Le libéralisme est le concept le plus général. C'est une idéologie qui embrasse toute la vie sociale. L'idéologie de la démocratie ne comprend que les aspects sociaux qui relèvent de la constitution de l'État. La raison pour laquelle le libéralisme exige la démocratie comme corollaire politique a été démontrée dans la première partie de l'ouvrage. Montrer pourquoi tous les mouvements antilibéraux, socialisme compris, doivent être antidémocratiques est le but des recherches voulant analyser de manière approfondie la nature de ces idéologies. En ce qui concerne le socialisme, j'ai essayé de le faire dans le livre qui porte ce titre.

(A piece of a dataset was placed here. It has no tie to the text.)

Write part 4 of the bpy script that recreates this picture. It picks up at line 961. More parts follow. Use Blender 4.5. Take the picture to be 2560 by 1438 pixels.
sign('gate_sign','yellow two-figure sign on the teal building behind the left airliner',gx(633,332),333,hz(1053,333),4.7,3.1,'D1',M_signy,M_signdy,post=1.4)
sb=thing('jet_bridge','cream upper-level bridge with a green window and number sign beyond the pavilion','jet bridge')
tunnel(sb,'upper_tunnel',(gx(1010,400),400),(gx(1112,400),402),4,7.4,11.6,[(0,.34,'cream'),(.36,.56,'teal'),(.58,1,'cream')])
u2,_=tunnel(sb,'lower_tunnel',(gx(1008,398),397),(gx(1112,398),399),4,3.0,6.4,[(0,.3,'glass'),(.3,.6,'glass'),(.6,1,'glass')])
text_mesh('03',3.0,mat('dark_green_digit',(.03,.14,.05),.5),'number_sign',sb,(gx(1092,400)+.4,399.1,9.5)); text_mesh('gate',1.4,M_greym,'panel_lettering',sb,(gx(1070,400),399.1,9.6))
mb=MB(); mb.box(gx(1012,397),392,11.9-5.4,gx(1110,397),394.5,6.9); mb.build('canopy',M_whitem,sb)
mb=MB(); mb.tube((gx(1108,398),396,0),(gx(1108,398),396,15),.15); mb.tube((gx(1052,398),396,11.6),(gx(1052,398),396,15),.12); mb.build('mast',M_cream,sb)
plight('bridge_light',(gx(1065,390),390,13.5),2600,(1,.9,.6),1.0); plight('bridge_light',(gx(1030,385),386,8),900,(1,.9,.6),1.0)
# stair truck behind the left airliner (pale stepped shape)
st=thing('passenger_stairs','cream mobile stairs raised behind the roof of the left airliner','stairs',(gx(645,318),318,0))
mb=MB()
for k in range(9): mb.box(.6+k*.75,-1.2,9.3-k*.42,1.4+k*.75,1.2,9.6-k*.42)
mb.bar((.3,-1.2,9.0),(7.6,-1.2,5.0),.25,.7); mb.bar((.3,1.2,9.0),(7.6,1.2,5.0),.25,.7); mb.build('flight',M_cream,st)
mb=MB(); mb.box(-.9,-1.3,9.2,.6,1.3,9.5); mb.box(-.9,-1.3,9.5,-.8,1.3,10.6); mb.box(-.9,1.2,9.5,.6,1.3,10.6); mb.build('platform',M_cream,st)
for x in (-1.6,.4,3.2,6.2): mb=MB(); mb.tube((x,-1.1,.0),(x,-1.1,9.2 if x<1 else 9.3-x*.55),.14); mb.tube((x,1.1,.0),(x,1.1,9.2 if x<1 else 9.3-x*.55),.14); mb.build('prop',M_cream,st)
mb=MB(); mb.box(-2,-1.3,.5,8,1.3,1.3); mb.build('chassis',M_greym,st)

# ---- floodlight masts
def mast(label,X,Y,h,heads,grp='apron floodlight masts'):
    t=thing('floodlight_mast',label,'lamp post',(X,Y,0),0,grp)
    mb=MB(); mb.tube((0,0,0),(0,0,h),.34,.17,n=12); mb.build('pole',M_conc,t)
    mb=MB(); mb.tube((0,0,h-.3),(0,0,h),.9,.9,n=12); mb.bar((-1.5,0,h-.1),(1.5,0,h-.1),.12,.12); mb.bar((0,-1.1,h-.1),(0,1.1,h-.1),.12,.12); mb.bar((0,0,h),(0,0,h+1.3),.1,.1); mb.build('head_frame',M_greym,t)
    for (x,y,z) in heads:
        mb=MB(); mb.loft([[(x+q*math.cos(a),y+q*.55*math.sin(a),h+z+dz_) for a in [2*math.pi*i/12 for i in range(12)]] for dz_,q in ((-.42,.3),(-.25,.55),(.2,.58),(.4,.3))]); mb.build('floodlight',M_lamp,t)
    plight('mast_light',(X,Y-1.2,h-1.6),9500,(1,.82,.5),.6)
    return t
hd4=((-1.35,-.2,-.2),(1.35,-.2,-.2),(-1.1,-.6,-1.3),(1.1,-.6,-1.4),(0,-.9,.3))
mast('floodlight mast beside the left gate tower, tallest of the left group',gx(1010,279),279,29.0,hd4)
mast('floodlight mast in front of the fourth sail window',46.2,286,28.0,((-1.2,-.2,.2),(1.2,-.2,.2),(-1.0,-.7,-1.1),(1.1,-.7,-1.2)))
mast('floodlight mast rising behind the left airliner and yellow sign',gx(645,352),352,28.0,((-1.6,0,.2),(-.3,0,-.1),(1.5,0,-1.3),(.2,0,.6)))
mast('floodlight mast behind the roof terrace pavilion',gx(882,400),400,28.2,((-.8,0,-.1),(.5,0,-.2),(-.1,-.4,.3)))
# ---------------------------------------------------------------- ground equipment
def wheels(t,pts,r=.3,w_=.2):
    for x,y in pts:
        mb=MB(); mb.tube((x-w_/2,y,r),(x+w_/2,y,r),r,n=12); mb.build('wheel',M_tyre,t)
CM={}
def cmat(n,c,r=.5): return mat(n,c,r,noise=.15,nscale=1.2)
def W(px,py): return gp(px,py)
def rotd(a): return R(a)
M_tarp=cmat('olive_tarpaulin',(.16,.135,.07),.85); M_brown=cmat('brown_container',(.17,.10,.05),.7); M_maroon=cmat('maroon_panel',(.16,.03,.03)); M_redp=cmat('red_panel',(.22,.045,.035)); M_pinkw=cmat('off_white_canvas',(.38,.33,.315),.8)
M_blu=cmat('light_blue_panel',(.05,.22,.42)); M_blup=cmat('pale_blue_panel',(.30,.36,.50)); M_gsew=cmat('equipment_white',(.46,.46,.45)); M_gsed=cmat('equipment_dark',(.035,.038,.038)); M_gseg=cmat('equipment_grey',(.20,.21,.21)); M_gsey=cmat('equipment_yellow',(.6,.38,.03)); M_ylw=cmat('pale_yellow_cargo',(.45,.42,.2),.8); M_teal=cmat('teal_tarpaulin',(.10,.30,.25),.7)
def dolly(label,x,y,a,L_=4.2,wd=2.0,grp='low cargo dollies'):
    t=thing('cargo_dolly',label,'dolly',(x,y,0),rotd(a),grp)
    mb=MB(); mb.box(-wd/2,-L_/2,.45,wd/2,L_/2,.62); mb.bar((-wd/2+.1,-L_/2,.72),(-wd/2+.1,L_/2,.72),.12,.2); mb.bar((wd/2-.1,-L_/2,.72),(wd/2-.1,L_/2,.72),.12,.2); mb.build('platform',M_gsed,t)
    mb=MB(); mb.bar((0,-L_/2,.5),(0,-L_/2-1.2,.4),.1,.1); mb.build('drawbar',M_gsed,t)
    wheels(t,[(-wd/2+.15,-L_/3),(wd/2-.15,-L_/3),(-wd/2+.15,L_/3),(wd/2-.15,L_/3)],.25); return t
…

Il est facile à un Allemand de s'égarer, car il pense toujours en ayant à l'esprit les libéraux-nationaux et les sociaux-démocrates. Les libéraux nationaux ne furent jamais, même à l'origine, un parti libéral — tout au moins sur les questions de droit constitutionnel. Ils constituaient ce courant du vieux parti libéral qui a toujours expliqué qu'il prenait en compte « les faits tels qu'ils sont réellement », c'est-à-dire qu'il considérait comme certaine la défaite du libéralisme dans son conflit constitutionnel prussien contre les adversaires de la « Droite » (Bismarck) et de la « Gauche » (les partisans de Lasalle). Les sociaux-démocrates n'étaient démocrates que tant qu'ils n'étaient pas au pouvoir, c'est-à-dire tant qu'ils ne se sentaient pas assez puissants pour éliminer leurs adversaires par la force. Dès qu'ils s'estimèrent les plus forts, ils se déclarèrent partisans de la dictature — comme leurs auteurs l'avaient toujours recommandé. Ce n'est qu'après avoir subi des défaites sanglantes face aux bandes armées des partis de droite qu'ils se sont à nouveau déclarés en faveur de la démocratie « jusqu'à nouvel ordre ». Leurs penseurs l'expliquèrent en ces termes : « Au sein des partis sociaux-démocrates, le courant en faveur de la démocratie a triomphé sur celui préconisant la dictature. » Bien entendu, seul un parti qui défend les institutions démocratiques en toutes circonstances — même s'il est le plus fort et qu'il est au pouvoir — peut être qualifié de démocratique.